Begging the Spying Question?

The editors of Le Monde seem to have received advanced word on the content of President Obama’s big speech in Berlin later today. Let’s hope they’re wrong.

LeMonde_ObamaBerlin

“Obama will propose a reduction of the American and Russian nuclear arsenals.” Good news, right?

Well yes – but that’s really not the subject his audience is going to be interested in! You just might have heard of recent revelations of programs with names like “Prism” which involved massive spying by US authorities on the telephone and electronic communications of, basically, everyone, certainly including German citizens. As NYT columnist Roger Cohen quite clearly pointed out on Monday (“Obama’s German Storm”), due to their past the Germans are particularly sensitive about such abuses. They will certainly want to hear what Obama is going to do about this, and likely not about the latest warhead-number that will result if the President can get his way with whatever measure he wants to propose.

I know that preparation for such major speeches requires long lead-times, but nonetheless if his big Brandenburg Gate speech this evening does turn out to deal solely with nuclear armament matters, it will be the sorriest attempt at mass attention-diversion we will have seen for a long, long time. And you can bet it will not work on the Germans. I hope to be able to offer some after-the-fact coverage from the German press along those lines in this forum.

But so OK: Nukes

Still, for the sake of exercise let us take these reports at their word and consider the issue of nuclear arms reductions. The Le Monde article specifically declares that Obama’s proposal will include US “tactical” nuclear weapons still stored in Europe, where many are wondering why – given the current geopolitical situation there – they were not removed a long time ago.

So far, so good. Crucially, though, such arms reductions are like a tango – they take two. What does Putin have to say about all of this? Presumably Obama had a chance to ask him at the G8 summit that just concluded in Northern Ireland. Also presumably, he did not get the answer he needed: reports indicate that that summit was far from a jolly, friendly affair, coloredas it was by the Syria question on which Russia and the US hold diametrically opposite views. Relations between the two (ex?-)superpowers in any case have been strained for quite a while (see, for example, Magnitsky Act – not that they shouldn’t be strained, given Putin’s dictatorial tendencies, or that that Act was unjustified).

So talk about putting the cart before the horse: Obama might very well be spending his time this evening before the assembled thousands at the Brandenburg Gate trying to change the subject away from US spying misbehavior to a nuclear arms reduction plan he already knows has no chance of going forward!
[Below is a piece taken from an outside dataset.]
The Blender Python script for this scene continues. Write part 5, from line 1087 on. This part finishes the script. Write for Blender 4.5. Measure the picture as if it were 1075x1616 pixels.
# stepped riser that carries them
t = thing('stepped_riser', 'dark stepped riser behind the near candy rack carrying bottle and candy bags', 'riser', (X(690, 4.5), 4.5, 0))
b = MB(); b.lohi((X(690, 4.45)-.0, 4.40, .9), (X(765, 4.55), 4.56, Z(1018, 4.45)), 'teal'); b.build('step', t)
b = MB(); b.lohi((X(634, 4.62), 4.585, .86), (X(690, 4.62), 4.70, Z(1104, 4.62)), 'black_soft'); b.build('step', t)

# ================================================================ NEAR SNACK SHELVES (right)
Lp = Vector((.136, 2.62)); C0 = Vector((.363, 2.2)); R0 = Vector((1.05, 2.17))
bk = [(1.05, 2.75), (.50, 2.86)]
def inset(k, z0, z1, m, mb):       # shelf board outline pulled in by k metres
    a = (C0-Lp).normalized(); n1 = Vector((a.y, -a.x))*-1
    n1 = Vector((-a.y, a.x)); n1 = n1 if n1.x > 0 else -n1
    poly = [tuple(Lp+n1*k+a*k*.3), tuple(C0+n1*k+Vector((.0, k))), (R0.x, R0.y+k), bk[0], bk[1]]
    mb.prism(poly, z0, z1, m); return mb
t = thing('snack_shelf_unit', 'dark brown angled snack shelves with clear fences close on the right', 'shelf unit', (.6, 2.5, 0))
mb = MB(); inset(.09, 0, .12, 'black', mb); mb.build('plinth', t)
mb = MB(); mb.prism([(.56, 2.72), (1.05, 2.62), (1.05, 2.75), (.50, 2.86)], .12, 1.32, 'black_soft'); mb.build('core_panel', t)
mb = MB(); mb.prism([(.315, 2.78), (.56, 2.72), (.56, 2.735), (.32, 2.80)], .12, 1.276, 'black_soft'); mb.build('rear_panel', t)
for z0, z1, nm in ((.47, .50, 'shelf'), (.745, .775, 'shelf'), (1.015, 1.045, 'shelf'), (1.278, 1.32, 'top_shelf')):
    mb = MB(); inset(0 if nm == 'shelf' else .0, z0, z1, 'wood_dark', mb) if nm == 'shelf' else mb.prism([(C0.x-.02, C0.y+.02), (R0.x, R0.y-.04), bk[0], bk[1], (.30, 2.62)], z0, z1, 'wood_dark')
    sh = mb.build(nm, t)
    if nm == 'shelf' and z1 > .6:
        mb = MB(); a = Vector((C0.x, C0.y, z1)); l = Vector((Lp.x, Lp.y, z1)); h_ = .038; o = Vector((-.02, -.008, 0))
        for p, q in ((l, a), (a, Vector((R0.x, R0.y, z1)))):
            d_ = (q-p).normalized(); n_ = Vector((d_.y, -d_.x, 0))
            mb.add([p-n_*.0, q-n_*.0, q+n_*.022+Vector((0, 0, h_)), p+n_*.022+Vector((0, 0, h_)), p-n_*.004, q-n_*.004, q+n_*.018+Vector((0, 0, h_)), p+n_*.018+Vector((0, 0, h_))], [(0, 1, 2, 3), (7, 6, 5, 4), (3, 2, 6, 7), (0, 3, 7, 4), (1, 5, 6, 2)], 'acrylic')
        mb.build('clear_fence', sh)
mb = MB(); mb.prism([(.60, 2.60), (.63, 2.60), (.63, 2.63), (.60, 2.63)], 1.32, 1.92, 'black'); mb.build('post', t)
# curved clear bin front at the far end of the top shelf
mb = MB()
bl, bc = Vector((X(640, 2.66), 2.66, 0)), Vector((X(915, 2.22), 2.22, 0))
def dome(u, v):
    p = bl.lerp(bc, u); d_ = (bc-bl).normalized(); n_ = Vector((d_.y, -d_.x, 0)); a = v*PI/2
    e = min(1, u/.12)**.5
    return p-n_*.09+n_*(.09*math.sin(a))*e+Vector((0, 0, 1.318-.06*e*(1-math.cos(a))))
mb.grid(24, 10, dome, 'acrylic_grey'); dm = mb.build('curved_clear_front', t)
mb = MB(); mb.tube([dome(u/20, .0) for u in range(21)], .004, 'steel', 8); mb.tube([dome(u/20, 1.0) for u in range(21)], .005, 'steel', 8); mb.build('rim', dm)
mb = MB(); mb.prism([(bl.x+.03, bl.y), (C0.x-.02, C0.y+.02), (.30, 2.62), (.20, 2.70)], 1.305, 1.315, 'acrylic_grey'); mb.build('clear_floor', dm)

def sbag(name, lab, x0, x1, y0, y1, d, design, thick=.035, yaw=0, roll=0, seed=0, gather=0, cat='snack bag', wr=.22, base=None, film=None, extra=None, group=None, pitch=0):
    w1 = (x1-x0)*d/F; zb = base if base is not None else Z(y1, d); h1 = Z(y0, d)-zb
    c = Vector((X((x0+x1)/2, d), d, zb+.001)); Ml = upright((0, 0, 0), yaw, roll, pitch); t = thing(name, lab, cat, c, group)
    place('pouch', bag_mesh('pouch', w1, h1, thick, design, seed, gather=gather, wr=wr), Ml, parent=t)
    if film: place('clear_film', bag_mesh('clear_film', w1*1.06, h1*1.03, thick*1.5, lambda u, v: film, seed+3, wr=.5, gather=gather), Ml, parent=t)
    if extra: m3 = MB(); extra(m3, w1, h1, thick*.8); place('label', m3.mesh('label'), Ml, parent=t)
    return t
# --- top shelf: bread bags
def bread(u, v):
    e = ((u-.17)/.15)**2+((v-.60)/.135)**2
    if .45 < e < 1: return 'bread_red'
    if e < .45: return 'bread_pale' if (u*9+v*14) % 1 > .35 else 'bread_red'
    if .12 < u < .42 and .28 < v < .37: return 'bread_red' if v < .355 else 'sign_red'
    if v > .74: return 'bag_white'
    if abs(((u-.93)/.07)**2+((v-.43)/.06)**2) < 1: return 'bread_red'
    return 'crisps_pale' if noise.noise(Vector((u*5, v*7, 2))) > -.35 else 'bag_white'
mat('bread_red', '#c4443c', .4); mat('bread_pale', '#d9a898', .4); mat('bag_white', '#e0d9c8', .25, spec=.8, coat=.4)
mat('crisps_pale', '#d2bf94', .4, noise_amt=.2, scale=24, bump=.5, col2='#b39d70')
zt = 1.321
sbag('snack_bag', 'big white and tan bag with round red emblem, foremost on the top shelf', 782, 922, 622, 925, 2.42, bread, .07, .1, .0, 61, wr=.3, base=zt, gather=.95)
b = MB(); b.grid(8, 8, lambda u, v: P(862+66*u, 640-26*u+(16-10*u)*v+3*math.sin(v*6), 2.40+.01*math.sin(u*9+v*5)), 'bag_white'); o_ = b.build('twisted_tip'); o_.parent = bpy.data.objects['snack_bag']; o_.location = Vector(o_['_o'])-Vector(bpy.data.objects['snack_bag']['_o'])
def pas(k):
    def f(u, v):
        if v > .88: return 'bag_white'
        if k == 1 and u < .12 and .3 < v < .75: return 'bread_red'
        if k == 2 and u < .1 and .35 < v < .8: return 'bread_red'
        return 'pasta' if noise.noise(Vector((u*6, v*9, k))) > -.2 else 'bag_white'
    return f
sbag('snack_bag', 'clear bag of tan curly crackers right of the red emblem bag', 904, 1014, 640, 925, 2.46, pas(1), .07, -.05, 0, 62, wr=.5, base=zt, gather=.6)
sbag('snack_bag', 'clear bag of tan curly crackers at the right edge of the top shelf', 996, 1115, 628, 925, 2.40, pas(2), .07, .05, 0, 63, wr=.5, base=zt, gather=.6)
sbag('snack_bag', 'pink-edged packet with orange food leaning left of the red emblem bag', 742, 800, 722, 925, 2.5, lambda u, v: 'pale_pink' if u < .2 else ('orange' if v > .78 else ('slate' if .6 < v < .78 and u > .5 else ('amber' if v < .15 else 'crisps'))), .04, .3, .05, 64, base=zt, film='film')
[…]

Oh – and as Le Monde also briefly notes – even if he were to get Putin to agree, there is also the matter of the US Congress, specifically in the case of foreign treaties, of the Senate, where he would have to get a two-thirds vote to ratify and where the Republicans are known to view such military build-downs with a jaundiced eye (quite apart from their apparent desire to oppose everything the President might propose just on principle).

Gratuitous final observation: This Berlin visit is supposed to mark the 50th anniversary of John F. Kennedy’s famous Ich bin ein Berliner speech. But Kennedy delivered that speech on June 26, not June 19; at the Schöneberg Town Hall, not at the Brandenburg Gate (because, admittedly, that was impossible with the big Wall there at the time); and he didn’t have his intelligence agencies busy reading the communications of not only his own citizens, but also those of the city and the country hosting him. So there.

UPDATE: Here we have a verdict on Obama’s Brandenburg Gate speech, in the New York Times, no less, from an official of the German Green Party, Malte Spitz. Yes, she writes, what Obama did was “change the subject” from the NSA abuses which was what his German audience really wanted to hear about. She merely says he did so using his speech’s anti-global warming proposals as the foil, not those regarding nuclear arsenal cut-backs. Maybe which diversionary subject you happen to choose is a matter of interpretation, although that also supports my point that anything offered on the nuclear weapons front was fairly meaningless and so undeserving of note.